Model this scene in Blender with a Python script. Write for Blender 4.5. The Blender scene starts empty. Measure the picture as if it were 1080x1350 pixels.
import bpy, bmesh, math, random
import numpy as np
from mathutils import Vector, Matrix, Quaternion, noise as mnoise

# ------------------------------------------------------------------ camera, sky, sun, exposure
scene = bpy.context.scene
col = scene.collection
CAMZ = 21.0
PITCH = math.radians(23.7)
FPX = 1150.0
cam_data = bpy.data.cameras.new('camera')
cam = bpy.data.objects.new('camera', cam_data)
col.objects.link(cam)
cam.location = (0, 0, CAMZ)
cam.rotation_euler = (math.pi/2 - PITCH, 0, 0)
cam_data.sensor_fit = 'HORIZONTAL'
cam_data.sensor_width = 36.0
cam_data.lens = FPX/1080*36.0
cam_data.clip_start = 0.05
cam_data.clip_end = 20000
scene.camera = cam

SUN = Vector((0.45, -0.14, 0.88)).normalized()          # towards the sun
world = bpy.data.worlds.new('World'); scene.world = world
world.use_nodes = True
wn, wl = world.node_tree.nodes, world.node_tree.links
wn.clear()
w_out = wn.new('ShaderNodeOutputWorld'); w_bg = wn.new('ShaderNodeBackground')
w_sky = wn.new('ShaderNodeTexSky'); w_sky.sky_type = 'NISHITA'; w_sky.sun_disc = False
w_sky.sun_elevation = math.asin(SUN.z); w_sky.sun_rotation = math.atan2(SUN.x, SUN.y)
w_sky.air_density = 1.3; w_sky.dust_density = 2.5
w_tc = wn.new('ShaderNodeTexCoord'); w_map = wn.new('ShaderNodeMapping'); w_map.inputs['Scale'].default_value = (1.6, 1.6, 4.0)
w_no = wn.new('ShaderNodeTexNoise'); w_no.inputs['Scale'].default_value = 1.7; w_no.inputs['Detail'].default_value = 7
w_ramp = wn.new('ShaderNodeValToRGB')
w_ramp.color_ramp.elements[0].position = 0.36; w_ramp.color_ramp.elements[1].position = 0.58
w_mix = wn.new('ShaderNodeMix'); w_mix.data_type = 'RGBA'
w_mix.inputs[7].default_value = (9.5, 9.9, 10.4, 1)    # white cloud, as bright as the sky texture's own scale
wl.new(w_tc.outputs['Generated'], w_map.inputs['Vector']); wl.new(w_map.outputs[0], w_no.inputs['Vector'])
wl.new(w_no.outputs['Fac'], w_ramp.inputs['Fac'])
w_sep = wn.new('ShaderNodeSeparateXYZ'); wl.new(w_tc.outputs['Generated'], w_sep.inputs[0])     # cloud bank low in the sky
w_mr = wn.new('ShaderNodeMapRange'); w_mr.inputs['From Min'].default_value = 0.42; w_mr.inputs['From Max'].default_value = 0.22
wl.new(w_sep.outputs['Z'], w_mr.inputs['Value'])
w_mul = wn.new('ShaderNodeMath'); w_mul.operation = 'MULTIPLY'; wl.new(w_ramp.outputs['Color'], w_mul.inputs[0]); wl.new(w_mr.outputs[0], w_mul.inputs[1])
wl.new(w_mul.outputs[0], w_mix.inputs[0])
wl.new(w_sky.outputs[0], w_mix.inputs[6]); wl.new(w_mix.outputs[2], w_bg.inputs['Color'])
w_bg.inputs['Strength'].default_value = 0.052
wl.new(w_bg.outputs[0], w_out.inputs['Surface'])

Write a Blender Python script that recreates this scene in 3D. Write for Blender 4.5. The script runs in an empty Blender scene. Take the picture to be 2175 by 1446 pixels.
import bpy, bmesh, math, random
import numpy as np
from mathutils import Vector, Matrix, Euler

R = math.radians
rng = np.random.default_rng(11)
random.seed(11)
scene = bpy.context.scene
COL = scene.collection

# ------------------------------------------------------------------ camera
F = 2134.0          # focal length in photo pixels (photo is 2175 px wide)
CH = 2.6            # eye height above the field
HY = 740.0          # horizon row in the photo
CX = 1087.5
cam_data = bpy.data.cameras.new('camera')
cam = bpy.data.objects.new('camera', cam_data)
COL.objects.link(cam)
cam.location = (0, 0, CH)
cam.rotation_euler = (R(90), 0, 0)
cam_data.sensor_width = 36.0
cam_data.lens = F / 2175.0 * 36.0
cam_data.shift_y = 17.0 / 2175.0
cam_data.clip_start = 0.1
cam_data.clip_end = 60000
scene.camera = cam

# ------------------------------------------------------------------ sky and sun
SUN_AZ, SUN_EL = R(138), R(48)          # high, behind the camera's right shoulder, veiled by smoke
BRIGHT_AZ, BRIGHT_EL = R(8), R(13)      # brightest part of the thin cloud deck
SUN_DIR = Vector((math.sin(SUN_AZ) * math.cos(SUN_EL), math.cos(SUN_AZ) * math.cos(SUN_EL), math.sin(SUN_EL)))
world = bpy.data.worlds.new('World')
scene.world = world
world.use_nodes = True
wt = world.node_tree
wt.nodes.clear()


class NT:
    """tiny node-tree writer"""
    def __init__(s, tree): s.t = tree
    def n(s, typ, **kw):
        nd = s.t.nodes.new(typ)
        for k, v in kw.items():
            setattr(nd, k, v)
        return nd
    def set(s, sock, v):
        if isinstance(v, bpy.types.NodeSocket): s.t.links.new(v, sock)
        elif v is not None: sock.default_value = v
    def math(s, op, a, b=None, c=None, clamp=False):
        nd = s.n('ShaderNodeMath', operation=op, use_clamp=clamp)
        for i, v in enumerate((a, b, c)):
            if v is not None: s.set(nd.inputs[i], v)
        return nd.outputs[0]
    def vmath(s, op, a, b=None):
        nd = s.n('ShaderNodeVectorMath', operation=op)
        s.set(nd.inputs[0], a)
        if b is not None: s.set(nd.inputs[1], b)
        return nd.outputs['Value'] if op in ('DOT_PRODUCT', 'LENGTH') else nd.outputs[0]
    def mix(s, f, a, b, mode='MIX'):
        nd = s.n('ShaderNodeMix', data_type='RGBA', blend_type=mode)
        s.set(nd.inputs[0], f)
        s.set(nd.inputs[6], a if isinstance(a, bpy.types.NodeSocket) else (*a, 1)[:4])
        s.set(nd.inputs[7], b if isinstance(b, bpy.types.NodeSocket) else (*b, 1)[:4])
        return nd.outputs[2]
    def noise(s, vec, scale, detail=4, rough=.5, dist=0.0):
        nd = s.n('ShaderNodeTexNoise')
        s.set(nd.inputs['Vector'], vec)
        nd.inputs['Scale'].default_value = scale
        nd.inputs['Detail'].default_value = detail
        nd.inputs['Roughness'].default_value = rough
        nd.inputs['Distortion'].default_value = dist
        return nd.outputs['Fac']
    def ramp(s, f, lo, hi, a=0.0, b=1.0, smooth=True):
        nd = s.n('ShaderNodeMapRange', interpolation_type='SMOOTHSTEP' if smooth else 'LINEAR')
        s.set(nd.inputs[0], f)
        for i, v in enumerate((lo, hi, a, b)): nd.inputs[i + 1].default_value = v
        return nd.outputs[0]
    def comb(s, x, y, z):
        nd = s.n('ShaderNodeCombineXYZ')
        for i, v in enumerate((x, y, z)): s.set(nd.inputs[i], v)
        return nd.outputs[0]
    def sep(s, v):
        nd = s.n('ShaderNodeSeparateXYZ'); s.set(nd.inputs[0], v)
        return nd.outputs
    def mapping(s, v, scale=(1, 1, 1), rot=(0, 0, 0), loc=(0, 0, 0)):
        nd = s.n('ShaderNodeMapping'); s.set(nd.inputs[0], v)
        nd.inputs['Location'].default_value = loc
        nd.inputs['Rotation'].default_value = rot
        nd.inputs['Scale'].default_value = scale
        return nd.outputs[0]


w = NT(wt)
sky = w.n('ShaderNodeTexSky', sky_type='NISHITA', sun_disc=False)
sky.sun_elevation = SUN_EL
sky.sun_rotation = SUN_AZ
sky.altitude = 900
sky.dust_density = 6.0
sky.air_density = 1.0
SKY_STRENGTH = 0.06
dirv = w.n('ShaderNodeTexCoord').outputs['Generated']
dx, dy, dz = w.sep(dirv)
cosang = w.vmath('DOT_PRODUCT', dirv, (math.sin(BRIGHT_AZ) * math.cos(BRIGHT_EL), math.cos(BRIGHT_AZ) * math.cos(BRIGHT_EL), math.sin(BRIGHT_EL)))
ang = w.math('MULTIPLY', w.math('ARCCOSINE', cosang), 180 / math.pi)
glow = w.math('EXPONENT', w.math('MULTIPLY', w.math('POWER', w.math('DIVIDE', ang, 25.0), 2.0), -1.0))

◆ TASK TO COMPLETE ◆
Look through the entries above and quote exactly the lines from the line with "Write a Blender" to the line with "wt.nodes.clear()", counting both of those lines.

◆ TASK SOLUTION ◆
Write a Blender Python script that recreates this scene in 3D. Write for Blender 4.5. The script runs in an empty Blender scene. Take the picture to be 2175 by 1446 pixels.
import bpy, bmesh, math, random
import numpy as np
from mathutils import Vector, Matrix, Euler

R = math.radians
rng = np.random.default_rng(11)
random.seed(11)
scene = bpy.context.scene
COL = scene.collection

# ------------------------------------------------------------------ camera
F = 2134.0          # focal length in photo pixels (photo is 2175 px wide)
CH = 2.6            # eye height above the field
HY = 740.0          # horizon row in the photo
CX = 1087.5
cam_data = bpy.data.cameras.new('camera')
cam = bpy.data.objects.new('camera', cam_data)
COL.objects.link(cam)
cam.location = (0, 0, CH)
cam.rotation_euler = (R(90), 0, 0)
cam_data.sensor_width = 36.0
cam_data.lens = F / 2175.0 * 36.0
cam_data.shift_y = 17.0 / 2175.0
cam_data.clip_start = 0.1
cam_data.clip_end = 60000
scene.camera = cam

# ------------------------------------------------------------------ sky and sun
SUN_AZ, SUN_EL = R(138), R(48)          # high, behind the camera's right shoulder, veiled by smoke
BRIGHT_AZ, BRIGHT_EL = R(8), R(13)      # brightest part of the thin cloud deck
SUN_DIR = Vector((math.sin(SUN_AZ) * math.cos(SUN_EL), math.cos(SUN_AZ) * math.cos(SUN_EL), math.sin(SUN_EL)))
world = bpy.data.worlds.new('World')
scene.world = world
world.use_nodes = True
wt = world.node_tree
wt.nodes.clear()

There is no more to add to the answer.